Look through the data below. Pick out the lines holding the string "pixels".

* BEGIN RECORDS TO PROCESS *

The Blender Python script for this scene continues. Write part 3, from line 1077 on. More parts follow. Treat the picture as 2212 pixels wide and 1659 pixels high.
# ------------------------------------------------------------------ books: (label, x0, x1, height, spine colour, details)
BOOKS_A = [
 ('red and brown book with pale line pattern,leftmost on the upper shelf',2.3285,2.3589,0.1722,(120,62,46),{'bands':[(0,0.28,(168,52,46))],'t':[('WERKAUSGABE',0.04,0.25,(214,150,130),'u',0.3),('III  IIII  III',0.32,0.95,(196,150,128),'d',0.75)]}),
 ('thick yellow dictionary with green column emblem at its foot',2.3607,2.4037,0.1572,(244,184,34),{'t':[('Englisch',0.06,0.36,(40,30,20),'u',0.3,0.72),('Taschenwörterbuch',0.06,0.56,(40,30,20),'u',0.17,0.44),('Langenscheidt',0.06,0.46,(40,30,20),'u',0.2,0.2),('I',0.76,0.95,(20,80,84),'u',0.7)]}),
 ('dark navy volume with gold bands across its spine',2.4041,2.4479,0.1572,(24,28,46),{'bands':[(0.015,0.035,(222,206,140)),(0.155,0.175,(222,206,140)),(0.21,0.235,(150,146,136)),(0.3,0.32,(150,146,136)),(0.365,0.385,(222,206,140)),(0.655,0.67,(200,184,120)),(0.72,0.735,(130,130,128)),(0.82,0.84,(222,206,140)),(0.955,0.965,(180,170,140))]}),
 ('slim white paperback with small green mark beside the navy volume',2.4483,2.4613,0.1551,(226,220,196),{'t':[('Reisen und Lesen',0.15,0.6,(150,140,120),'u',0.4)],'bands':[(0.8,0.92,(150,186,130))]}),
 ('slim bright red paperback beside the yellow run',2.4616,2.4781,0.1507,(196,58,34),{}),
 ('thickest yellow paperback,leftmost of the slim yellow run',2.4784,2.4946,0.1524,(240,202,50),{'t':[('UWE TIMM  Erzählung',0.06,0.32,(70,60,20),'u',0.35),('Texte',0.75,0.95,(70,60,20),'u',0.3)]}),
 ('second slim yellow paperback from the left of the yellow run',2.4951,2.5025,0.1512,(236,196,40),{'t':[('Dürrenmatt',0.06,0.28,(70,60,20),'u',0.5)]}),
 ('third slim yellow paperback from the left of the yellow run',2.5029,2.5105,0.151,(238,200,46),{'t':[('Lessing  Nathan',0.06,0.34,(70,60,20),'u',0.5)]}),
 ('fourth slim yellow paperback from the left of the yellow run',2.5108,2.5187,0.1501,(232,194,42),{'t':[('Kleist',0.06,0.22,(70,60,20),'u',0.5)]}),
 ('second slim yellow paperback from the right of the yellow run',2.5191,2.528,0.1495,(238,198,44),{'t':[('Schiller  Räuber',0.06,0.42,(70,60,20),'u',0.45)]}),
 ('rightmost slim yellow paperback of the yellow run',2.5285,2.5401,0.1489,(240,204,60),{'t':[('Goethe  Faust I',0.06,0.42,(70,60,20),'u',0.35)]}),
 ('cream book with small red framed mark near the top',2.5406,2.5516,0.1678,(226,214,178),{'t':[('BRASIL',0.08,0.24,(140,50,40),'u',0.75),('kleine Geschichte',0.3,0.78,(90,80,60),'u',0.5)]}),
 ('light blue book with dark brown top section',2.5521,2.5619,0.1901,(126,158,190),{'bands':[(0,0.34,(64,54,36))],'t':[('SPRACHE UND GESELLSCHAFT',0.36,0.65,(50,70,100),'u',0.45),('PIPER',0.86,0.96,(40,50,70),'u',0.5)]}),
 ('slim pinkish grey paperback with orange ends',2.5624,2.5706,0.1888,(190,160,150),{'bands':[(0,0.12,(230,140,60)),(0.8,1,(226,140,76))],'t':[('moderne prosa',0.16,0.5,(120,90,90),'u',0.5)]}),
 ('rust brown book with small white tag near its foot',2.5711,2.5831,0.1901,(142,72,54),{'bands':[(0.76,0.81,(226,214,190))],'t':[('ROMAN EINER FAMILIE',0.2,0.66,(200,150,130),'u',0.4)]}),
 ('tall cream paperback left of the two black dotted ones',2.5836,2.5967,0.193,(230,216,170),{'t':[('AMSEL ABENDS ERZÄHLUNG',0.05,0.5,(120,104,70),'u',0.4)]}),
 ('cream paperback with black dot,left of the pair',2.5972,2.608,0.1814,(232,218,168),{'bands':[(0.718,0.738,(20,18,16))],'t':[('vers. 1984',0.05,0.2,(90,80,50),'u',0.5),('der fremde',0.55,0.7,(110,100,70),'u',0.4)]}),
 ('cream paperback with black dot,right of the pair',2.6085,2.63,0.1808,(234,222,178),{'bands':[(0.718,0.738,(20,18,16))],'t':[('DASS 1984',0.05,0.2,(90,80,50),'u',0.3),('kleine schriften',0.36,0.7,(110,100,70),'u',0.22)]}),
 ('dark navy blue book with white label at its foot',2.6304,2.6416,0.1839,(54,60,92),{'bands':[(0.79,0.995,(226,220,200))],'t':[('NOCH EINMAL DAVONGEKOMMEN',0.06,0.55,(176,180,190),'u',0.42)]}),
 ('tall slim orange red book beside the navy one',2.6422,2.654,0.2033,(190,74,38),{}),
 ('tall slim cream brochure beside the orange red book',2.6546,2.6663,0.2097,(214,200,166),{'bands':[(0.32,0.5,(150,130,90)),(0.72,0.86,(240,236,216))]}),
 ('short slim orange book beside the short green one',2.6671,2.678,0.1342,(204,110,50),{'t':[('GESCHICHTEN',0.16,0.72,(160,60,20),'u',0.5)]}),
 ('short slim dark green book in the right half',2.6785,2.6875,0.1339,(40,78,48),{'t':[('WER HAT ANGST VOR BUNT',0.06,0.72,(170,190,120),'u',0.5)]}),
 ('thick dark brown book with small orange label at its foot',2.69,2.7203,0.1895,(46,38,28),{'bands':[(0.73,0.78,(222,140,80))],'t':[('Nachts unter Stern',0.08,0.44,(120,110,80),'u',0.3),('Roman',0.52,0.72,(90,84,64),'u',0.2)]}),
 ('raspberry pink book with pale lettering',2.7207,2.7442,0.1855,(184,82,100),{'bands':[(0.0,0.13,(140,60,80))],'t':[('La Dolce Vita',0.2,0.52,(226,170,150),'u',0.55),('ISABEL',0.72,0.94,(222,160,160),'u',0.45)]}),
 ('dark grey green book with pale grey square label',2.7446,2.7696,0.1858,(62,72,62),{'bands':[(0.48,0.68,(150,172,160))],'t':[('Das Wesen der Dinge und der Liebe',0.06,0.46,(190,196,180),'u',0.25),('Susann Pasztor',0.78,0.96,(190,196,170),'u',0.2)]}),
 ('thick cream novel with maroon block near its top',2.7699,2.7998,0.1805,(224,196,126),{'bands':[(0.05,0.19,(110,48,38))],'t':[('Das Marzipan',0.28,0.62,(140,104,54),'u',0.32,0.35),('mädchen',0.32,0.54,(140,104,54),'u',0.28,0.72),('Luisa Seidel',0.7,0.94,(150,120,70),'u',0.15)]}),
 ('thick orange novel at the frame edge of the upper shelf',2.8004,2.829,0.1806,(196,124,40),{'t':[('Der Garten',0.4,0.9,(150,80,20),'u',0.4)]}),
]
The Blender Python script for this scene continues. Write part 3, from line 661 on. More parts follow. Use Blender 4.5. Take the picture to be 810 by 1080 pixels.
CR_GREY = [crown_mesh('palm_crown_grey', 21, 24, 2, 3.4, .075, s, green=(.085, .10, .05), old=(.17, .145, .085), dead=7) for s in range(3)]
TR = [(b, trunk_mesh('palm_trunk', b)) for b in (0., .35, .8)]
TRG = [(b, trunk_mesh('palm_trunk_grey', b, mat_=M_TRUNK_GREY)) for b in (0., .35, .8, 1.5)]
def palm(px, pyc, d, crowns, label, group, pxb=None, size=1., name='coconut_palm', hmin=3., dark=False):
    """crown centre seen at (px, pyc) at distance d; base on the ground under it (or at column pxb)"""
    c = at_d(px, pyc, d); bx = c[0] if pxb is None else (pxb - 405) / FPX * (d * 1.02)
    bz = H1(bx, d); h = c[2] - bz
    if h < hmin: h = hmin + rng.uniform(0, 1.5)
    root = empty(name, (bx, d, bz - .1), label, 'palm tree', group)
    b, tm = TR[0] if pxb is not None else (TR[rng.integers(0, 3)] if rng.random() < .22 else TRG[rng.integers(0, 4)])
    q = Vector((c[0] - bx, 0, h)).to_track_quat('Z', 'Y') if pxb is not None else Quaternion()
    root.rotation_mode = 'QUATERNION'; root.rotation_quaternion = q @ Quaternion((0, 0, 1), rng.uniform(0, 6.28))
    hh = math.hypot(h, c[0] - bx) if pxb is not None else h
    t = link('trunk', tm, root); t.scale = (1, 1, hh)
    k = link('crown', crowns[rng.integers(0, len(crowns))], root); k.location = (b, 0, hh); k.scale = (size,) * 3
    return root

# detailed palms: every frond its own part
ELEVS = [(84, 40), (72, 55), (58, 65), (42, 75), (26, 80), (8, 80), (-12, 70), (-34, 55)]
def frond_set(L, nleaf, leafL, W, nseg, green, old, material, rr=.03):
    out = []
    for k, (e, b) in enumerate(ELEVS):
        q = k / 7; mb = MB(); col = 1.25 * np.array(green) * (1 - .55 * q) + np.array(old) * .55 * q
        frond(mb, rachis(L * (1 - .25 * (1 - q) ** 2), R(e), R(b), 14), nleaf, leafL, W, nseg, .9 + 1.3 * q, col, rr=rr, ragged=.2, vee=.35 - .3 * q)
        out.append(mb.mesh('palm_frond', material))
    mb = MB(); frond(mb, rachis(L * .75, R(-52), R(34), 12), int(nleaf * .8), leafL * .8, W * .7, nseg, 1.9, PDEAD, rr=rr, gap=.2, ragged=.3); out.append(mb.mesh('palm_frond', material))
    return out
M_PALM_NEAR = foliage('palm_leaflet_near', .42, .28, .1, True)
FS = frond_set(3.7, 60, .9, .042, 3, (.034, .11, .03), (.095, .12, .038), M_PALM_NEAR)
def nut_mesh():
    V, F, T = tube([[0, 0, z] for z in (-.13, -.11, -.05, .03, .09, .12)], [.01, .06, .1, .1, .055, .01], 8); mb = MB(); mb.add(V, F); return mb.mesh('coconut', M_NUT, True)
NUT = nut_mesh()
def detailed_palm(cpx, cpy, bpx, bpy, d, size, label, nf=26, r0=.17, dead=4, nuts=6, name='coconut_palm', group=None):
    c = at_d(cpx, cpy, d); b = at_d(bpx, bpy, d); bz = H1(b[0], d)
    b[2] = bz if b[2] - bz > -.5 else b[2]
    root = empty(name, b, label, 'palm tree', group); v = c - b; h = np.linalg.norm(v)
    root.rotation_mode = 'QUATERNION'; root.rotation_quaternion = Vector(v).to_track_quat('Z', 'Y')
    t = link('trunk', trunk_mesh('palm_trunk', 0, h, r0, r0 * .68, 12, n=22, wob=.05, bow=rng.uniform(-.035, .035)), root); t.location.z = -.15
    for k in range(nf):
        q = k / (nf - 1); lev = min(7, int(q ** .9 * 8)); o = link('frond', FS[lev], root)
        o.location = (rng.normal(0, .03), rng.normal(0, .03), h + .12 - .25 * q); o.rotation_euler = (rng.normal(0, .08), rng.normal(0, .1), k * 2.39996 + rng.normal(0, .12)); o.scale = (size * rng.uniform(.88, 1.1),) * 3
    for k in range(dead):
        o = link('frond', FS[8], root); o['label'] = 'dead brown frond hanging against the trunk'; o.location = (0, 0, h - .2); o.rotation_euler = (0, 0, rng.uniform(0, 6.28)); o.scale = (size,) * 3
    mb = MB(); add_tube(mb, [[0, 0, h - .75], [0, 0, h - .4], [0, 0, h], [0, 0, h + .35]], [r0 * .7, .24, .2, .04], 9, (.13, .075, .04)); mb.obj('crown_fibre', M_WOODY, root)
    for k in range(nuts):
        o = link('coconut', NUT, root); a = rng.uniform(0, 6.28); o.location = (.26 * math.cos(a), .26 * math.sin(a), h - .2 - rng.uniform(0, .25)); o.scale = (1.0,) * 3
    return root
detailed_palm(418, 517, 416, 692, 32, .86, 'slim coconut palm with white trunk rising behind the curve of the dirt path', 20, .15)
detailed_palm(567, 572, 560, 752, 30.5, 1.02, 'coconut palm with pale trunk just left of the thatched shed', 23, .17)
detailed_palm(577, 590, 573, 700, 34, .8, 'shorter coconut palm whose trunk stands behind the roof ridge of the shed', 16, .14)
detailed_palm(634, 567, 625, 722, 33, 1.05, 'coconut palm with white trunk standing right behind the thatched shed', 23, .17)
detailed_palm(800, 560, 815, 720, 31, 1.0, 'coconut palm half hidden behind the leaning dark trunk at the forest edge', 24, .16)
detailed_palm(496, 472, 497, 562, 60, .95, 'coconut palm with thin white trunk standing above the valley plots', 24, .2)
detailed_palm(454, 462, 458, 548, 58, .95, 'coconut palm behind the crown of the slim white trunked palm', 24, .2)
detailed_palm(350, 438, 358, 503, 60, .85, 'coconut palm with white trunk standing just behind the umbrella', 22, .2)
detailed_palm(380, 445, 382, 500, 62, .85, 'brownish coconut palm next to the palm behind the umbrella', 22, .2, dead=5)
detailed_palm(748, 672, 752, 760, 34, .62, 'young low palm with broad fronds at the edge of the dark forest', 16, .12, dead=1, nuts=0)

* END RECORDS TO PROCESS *

■ **OUTPUT OF THE TASK**:
The Blender Python script for this scene continues. Write part 3, from line 1077 on. More parts follow. Treat the picture as 2212 pixels wide and 1659 pixels high.
The Blender Python script for this scene continues. Write part 3, from line 661 on. More parts follow. Use Blender 4.5. Take the picture to be 810 by 1080 pixels.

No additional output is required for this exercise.